O evento de premiação é quase um baile medieval de cavaleiros. Ela acontece no castelo de Blair, em Pitlochry. E tem tudo: tapete vermelho, roupa de gala – dentre eles, kilt – uma banda de gaitas de fole e até um destacamento de guerra: os Atholl Highlanders, ligados ao Castelo, e o único exército privado oficial da Europa.
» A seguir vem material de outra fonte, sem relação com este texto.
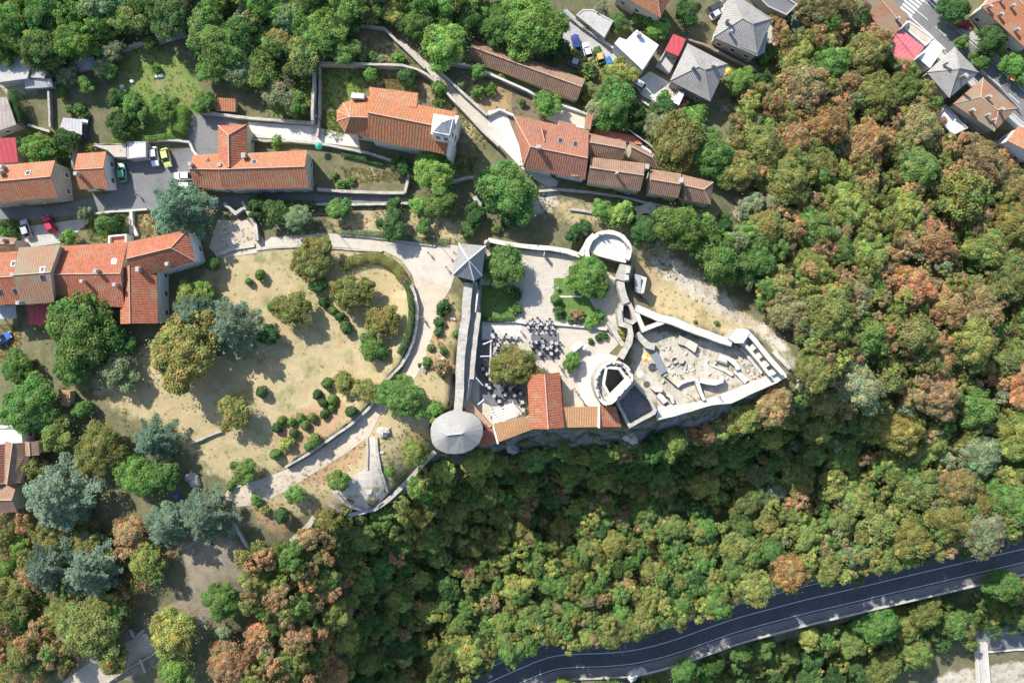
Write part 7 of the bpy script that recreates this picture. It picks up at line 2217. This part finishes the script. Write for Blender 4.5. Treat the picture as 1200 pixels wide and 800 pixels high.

A cerimônia de indução (ou indicação) é quase a concessão de um título de cavaleiro. Com a diferença de que não há espadas. Mas, sim, um enorme quaich – o copo cerimonial para consumo de whisky. Há uma apresentação formal, lida por algum membro proeminente dos Keepers. Minha indicação foi lida pelo grande Richard Paterson. Depois, com as mãos pousadas sobre o grand-quaich, acontece um juramento. Não o de proteger o Reino Unido. Mas, sim, a melhor bebida do mundo.

O juramento – Paterson no canto direito

Nenhum jantar escocês, entretanto, estaria completo sem duas coisas. Haggis e whisky. Há toda uma parte dedicada da cerimônia ao prato ícone da Escócia, inclusive, com a leitura do poema “Address to Haggis“, do poeta Robert Burns. Brindes também são frequentes. A cada nova etapa do banquete, um whisky diferente é servido, e os comensais convidados a realizar um brinde.

O evento todo leva em torno de cinco horas, e termina com música e um brinde especial à moda escocesa. Todos de kilt, com um pé na cadeira e outro em cima da mesa. Por sorte – ou milagre – nenhum dos mais de trezentos participantes caiu no chão. Talvez essa seja a prova máxima de merecimento para o título de Keeper.

Para este Cão, é uma enorme honra fazer parte desta sociedade. O que não podemos falar, devemos sentir em silêncio, diria Wittgenstein. Mas isso não quer dizer que não podemos tentar. Obrigado a todos vocês, queridos leitores, seguidores, amigos, clientes e parceiros. O sentimento ainda é imensurável, até mesmo para mim.